--- begin ---

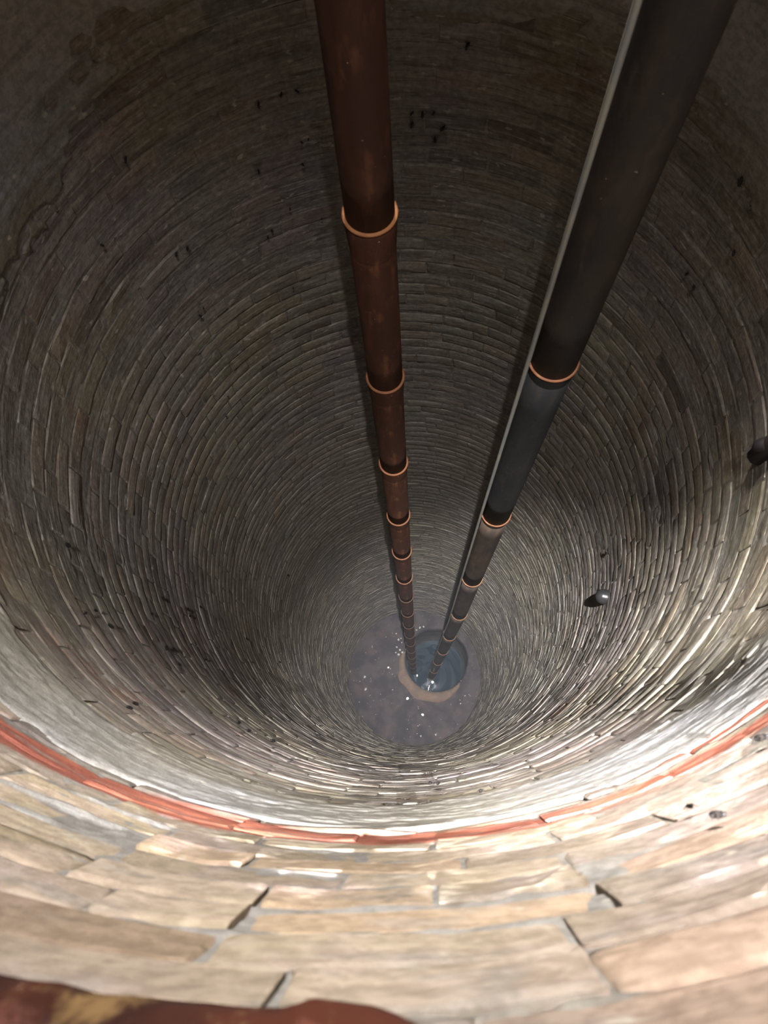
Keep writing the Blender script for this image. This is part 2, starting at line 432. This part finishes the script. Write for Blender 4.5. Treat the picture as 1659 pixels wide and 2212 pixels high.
# --- lime plaster band below the red paint, ragged below and broken through in places
HOLES = [(240, 50, .055, .03), (175, 95, .028, .022), (205, 118, .014, .016), (172, 155, .024, .024), (375, 100, .022, .022),
         (293, 150, .022, .020), (112, 222, .022, .02), (620, 110, .05, .022), (515, 20, .015, .018), (410, 260, .035, .012), (110, 470, .02, .05), (85, 540, .016, .05)]
HOLES = [(*wall_at(x, y), a, b) for x, y, a, b in HOLES]
pth = np.radians(np.arange(0, 360, 0.4)); pz = np.arange(1.12, 1.95, 0.008)
def plaster_r(T, Z):
    e = 0.05 * (vnoise(T, Z, 40, 0.05, 11) - 0.5) + 0.05 * (vnoise(T, Z, 140, 0.02, 12) - 0.5)
    low = 1.56 + 0.26 * (vnoise(T, Z * 0, 14, 1.0, 13) - 0.5)
    m = np.minimum(Z + e * 0.5 - 1.165, (low + e * 2 - Z))
    r = R - 0.0055 + 0.004 * (vnoise(T, Z, 60, 0.05, 14) - 0.5) + 0.003 * (vnoise(T, Z, 200, 0.012, 15) - 0.5)
    r = r + 0.030 * np.clip(-m / 0.02 + 0.3, 0, 1)
    for th, z, a, b in HOLES:
        dth = (T - th + math.pi) % (2 * math.pi) - math.pi
        d = (dth / a) ** 2 + ((Z - z) / b) ** 2 + 1.2 * (vnoise(T, Z, 160, 0.015, 16) - 0.5)
        r = r + 0.05 * np.clip(1.25 - d, 0, 1)
    return r
V, F = grid_lining(pth, pz, plaster_r)
pl = obj('plaster_band', fast_mesh('plaster_band', V, F, M_PLASTER), shaft)
tag(pl, 'ragged band of pale lime plaster below the red paint')

# --- floor of the shaft with the off-centre bore
HX, HY = plane_at(942.5, 1425, EYE); HR = 0.476
def floor_mesh():
    V, F = [], []; seg = 160; rings = 14
    for j in range(rings + 1):
        t = j / rings
        for i in range(seg):
            a = 2 * math.pi * i / seg
            hr = HR * (1 + 0.012 * math.sin(3 * a + 1) + 0.008 * math.sin(7 * a) + 0.006 * math.sin(13 * a + 2))
            hx, hy = HX + hr * math.cos(a), HY + hr * math.sin(a)
            # outer point on the same ray from the bore centre
            dx, dy = math.cos(a), math.sin(a); b = HX * dx + HY * dy; c = HX * HX + HY * HY - 1.06 ** 2
            t1 = -b + math.sqrt(b * b - c)
            ox, oy = HX + t1 * dx, HY + t1 * dy
            x, y = hx + (ox - hx) * t, hy + (oy - hy) * t
            z = 0.0 if j == 0 else 0.018 * (math.sin(5 * x + 3 * y) * math.sin(4 * y - 2 * x)) * t
            V.append((x, y, z - (0.02 if j == 0 else 0)))
    for j in range(rings):
        for i in range(seg):
            k = (i + 1) % seg; F.append((j * seg + i, (j + 1) * seg + i, (j + 1) * seg + k, j * seg + k))
    n = len(V)
    for i in range(seg): V.append((V[i][0], V[i][1], -0.25))
    for i in range(seg):
        k = (i + 1) % seg; F.append((n + i, i, k, n + k))
    return V, F
floor_o = obj('floor', mesh('shaft_floor', *floor_mesh(), M_FLOOR, True), loc=(0, 0, -0.02))
tag(floor_o, 'dark silted floor of the shaft with an off-centre round bore', kind='structure')

# tan silt banked up on one side of the bore
def silt():
    V, F = [], []; seg = 70
    for i in range(seg + 1):
        t = i / seg; a = rad(165 + 150 * t)
        wdt = (0.17 * math.sin(math.pi * t) ** 0.6 + 0.01) * (1 + 0.10 * math.sin(9 * t * 3) + 0.06 * math.sin(31 * t))
        for q, hgt in ((0.0, 0.0), (0.12, 0.030), (0.45, 0.036), (0.8, 0.026), (1.0, -0.01)):
            r = HR * 1.012 + wdt * q
            V.append((HX + r * math.cos(a), HY + r * math.sin(a), hgt - 0.004))
    for i in range(seg):
        for q in range(4):
            a = i * 5 + q; F.append((a, a + 1, a + 6, a + 5))
    return V, F
tag(obj('silt_bank', mesh('silt_bank', *silt(), M_SILT, True), floor_o), 'tan silt banked around the bore')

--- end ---

SET EXERCISE
Each line above is to be copied verbatim. Drop any image from the copy.

FINAL ANSWER
Keep writing the Blender script for this image. This is part 2, starting at line 432. This part finishes the script. Write for Blender 4.5. Treat the picture as 1659 pixels wide and 2212 pixels high.
# --- lime plaster band below the red paint, ragged below and broken through in places
HOLES = [(240, 50, .055, .03), (175, 95, .028, .022), (205, 118, .014, .016), (172, 155, .024, .024), (375, 100, .022, .022),
         (293, 150, .022, .020), (112, 222, .022, .02), (620, 110, .05, .022), (515, 20, .015, .018), (410, 260, .035, .012), (110, 470, .02, .05), (85, 540, .016, .05)]
HOLES = [(*wall_at(x, y), a, b) for x, y, a, b in HOLES]
pth = np.radians(np.arange(0, 360, 0.4)); pz = np.arange(1.12, 1.95, 0.008)
def plaster_r(T, Z):
    e = 0.05 * (vnoise(T, Z, 40, 0.05, 11) - 0.5) + 0.05 * (vnoise(T, Z, 140, 0.02, 12) - 0.5)
    low = 1.56 + 0.26 * (vnoise(T, Z * 0, 14, 1.0, 13) - 0.5)
    m = np.minimum(Z + e * 0.5 - 1.165, (low + e * 2 - Z))
    r = R - 0.0055 + 0.004 * (vnoise(T, Z, 60, 0.05, 14) - 0.5) + 0.003 * (vnoise(T, Z, 200, 0.012, 15) - 0.5)
    r = r + 0.030 * np.clip(-m / 0.02 + 0.3, 0, 1)
    for th, z, a, b in HOLES:
        dth = (T - th + math.pi) % (2 * math.pi) - math.pi
        d = (dth / a) ** 2 + ((Z - z) / b) ** 2 + 1.2 * (vnoise(T, Z, 160, 0.015, 16) - 0.5)
        r = r + 0.05 * np.clip(1.25 - d, 0, 1)
    return r
V, F = grid_lining(pth, pz, plaster_r)
pl = obj('plaster_band', fast_mesh('plaster_band', V, F, M_PLASTER), shaft)
tag(pl, 'ragged band of pale lime plaster below the red paint')

# --- floor of the shaft with the off-centre bore
HX, HY = plane_at(942.5, 1425, EYE); HR = 0.476
def floor_mesh():
    V, F = [], []; seg = 160; rings = 14
    for j in range(rings + 1):
        t = j / rings
        for i in range(seg):
            a = 2 * math.pi * i / seg
            hr = HR * (1 + 0.012 * math.sin(3 * a + 1) + 0.008 * math.sin(7 * a) + 0.006 * math.sin(13 * a + 2))
            hx, hy = HX + hr * math.cos(a), HY + hr * math.sin(a)
            # outer point on the same ray from the bore centre
            dx, dy = math.cos(a), math.sin(a); b = HX * dx + HY * dy; c = HX * HX + HY * HY - 1.06 ** 2
            t1 = -b + math.sqrt(b * b - c)
            ox, oy = HX + t1 * dx, HY + t1 * dy
            x, y = hx + (ox - hx) * t, hy + (oy - hy) * t
            z = 0.0 if j == 0 else 0.018 * (math.sin(5 * x + 3 * y) * math.sin(4 * y - 2 * x)) * t
            V.append((x, y, z - (0.02 if j == 0 else 0)))
    for j in range(rings):
        for i in range(seg):
            k = (i + 1) % seg; F.append((j * seg + i, (j + 1) * seg + i, (j + 1) * seg + k, j * seg + k))
    n = len(V)
    for i in range(seg): V.append((V[i][0], V[i][1], -0.25))
    for i in range(seg):
        k = (i + 1) % seg; F.append((n + i, i, k, n + k))
    return V, F
floor_o = obj('floor', mesh('shaft_floor', *floor_mesh(), M_FLOOR, True), loc=(0, 0, -0.02))
tag(floor_o, 'dark silted floor of the shaft with an off-centre round bore', kind='structure')

# tan silt banked up on one side of the bore
def silt():
    V, F = [], []; seg = 70
    for i in range(seg + 1):
        t = i / seg; a = rad(165 + 150 * t)
        wdt = (0.17 * math.sin(math.pi * t) ** 0.6 + 0.01) * (1 + 0.10 * math.sin(9 * t * 3) + 0.06 * math.sin(31 * t))
        for q, hgt in ((0.0, 0.0), (0.12, 0.030), (0.45, 0.036), (0.8, 0.026), (1.0, -0.01)):
            r = HR * 1.012 + wdt * q
            V.append((HX + r * math.cos(a), HY + r * math.sin(a), hgt - 0.004))
    for i in range(seg):
        for q in range(4):
            a = i * 5 + q; F.append((a, a + 1, a + 6, a + 5))
    return V, F
tag(obj('silt_bank', mesh('silt_bank', *silt(), M_SILT, True), floor_o), 'tan silt banked around the bore')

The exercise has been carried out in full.